**Instructions for the task**
Quote every line from the top of the listing down to and including the line that contains "p = at(x, y, 18.1);".

**Data section**
>> start

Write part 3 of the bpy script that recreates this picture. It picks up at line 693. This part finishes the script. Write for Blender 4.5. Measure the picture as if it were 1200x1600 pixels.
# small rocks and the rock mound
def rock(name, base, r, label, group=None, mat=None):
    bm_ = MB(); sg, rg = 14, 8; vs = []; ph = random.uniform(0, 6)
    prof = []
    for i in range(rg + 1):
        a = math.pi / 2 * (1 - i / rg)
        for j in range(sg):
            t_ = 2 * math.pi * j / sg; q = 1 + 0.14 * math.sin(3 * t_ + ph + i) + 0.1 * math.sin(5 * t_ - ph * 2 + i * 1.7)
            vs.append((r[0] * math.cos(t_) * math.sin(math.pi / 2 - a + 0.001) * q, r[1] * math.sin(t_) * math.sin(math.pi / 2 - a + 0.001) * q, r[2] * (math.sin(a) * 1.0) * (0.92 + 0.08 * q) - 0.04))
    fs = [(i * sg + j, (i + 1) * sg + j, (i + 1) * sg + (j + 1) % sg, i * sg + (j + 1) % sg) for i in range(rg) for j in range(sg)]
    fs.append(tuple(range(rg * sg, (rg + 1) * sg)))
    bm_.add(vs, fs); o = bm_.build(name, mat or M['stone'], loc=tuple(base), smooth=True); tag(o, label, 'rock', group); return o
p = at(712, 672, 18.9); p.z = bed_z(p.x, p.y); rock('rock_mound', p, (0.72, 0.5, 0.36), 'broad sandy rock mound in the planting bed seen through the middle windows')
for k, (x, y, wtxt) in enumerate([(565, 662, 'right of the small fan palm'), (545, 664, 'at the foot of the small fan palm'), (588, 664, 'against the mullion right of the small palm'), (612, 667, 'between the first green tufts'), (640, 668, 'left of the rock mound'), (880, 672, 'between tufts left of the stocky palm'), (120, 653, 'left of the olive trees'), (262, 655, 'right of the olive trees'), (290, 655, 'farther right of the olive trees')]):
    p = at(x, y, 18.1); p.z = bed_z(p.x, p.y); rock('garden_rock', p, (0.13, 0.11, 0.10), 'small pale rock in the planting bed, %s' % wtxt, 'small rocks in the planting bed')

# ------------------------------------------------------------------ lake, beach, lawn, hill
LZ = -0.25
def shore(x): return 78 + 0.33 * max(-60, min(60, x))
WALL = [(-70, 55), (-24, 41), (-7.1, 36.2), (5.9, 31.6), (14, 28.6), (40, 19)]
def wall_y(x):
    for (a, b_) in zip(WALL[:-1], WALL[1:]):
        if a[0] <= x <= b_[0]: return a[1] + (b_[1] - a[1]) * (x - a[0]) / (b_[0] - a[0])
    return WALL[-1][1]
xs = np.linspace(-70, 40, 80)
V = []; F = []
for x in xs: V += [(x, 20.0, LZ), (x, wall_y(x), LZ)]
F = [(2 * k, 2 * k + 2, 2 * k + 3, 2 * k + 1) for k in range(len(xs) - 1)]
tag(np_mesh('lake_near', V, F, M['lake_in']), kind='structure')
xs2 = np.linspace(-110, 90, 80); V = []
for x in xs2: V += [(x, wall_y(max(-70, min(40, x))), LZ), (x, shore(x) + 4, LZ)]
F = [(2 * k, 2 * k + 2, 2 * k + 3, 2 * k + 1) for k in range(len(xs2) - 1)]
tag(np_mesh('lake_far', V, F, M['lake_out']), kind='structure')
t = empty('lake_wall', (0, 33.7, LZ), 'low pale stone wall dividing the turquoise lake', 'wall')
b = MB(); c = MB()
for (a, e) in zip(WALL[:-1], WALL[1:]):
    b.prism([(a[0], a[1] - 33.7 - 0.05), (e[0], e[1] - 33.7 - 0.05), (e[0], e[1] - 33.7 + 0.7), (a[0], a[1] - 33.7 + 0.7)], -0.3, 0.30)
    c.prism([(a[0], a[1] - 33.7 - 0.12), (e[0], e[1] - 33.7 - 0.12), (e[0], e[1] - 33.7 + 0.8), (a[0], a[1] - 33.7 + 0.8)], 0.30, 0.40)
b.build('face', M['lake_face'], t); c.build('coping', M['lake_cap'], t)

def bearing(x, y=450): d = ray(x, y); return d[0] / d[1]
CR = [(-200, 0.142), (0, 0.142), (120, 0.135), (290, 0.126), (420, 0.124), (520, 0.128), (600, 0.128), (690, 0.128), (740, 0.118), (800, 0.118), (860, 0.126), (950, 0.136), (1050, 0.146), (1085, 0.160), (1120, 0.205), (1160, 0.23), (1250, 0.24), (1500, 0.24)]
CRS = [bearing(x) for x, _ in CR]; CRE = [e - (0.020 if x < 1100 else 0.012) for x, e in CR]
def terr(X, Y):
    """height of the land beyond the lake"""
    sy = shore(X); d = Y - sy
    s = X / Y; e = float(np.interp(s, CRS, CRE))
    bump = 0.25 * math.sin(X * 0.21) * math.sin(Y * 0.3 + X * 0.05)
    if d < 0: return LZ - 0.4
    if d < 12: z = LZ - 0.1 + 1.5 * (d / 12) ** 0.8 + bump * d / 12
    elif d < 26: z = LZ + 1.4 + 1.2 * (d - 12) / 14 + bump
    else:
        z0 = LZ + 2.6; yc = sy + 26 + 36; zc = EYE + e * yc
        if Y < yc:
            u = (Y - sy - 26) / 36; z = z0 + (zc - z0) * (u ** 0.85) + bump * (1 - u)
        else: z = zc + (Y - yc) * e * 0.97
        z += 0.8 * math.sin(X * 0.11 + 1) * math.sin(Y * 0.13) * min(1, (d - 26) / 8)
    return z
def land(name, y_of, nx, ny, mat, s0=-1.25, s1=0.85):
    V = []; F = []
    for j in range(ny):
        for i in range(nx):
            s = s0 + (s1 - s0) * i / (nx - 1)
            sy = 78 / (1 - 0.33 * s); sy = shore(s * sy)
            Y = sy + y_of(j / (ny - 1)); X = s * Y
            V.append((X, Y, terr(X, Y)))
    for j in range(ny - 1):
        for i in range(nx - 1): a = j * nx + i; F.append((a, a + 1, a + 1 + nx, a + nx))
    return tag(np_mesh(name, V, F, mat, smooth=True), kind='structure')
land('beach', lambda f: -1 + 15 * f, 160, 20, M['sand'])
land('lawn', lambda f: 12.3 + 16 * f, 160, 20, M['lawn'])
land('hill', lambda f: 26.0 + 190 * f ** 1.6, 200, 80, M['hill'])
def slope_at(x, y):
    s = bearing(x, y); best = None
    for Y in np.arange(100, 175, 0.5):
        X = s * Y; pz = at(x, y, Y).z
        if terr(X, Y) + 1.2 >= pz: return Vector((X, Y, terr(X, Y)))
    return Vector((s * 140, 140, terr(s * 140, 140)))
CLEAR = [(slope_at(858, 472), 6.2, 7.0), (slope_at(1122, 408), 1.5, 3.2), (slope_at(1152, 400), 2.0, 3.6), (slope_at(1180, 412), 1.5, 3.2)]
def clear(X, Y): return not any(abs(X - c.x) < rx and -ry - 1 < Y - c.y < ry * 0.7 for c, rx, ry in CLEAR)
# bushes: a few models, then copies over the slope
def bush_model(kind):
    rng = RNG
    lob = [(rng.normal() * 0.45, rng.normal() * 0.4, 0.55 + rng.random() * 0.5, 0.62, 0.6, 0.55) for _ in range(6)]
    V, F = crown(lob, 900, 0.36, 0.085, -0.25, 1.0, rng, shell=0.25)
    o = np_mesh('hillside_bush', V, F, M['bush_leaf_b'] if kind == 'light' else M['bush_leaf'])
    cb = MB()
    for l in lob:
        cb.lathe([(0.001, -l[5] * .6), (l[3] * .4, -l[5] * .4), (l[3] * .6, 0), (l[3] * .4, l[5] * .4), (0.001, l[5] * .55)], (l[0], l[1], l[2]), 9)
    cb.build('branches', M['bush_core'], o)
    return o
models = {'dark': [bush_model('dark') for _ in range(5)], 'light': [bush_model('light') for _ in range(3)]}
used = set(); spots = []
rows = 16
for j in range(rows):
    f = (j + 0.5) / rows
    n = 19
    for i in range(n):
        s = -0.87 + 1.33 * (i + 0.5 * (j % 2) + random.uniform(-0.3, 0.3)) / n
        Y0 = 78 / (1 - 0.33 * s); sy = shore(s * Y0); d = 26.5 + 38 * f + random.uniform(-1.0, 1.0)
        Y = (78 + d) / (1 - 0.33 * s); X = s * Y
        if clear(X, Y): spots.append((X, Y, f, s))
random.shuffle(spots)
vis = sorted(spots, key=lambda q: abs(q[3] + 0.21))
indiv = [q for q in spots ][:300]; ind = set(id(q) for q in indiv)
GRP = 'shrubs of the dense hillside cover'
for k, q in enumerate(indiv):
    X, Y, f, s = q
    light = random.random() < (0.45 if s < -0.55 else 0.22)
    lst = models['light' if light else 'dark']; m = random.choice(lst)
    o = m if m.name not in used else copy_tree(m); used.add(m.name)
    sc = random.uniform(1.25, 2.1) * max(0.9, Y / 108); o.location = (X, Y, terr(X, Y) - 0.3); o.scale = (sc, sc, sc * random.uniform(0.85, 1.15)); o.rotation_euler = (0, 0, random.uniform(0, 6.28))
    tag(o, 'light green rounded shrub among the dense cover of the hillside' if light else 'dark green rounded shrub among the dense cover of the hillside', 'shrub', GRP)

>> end

**Written response**
Write part 3 of the bpy script that recreates this picture. It picks up at line 693. This part finishes the script. Write for Blender 4.5. Measure the picture as if it were 1200x1600 pixels.
# small rocks and the rock mound
def rock(name, base, r, label, group=None, mat=None):
    bm_ = MB(); sg, rg = 14, 8; vs = []; ph = random.uniform(0, 6)
    prof = []
    for i in range(rg + 1):
        a = math.pi / 2 * (1 - i / rg)
        for j in range(sg):
            t_ = 2 * math.pi * j / sg; q = 1 + 0.14 * math.sin(3 * t_ + ph + i) + 0.1 * math.sin(5 * t_ - ph * 2 + i * 1.7)
            vs.append((r[0] * math.cos(t_) * math.sin(math.pi / 2 - a + 0.001) * q, r[1] * math.sin(t_) * math.sin(math.pi / 2 - a + 0.001) * q, r[2] * (math.sin(a) * 1.0) * (0.92 + 0.08 * q) - 0.04))
    fs = [(i * sg + j, (i + 1) * sg + j, (i + 1) * sg + (j + 1) % sg, i * sg + (j + 1) % sg) for i in range(rg) for j in range(sg)]
    fs.append(tuple(range(rg * sg, (rg + 1) * sg)))
    bm_.add(vs, fs); o = bm_.build(name, mat or M['stone'], loc=tuple(base), smooth=True); tag(o, label, 'rock', group); return o
p = at(712, 672, 18.9); p.z = bed_z(p.x, p.y); rock('rock_mound', p, (0.72, 0.5, 0.36), 'broad sandy rock mound in the planting bed seen through the middle windows')
for k, (x, y, wtxt) in enumerate([(565, 662, 'right of the small fan palm'), (545, 664, 'at the foot of the small fan palm'), (588, 664, 'against the mullion right of the small palm'), (612, 667, 'between the first green tufts'), (640, 668, 'left of the rock mound'), (880, 672, 'between tufts left of the stocky palm'), (120, 653, 'left of the olive trees'), (262, 655, 'right of the olive trees'), (290, 655, 'farther right of the olive trees')]):
    p = at(x, y, 18.1); p.z = bed_z(p.x, p.y); rock('garden_rock', p, (0.13, 0.11, 0.10), 'small pale rock in the planting bed, %s' % wtxt, 'small rocks in the planting bed')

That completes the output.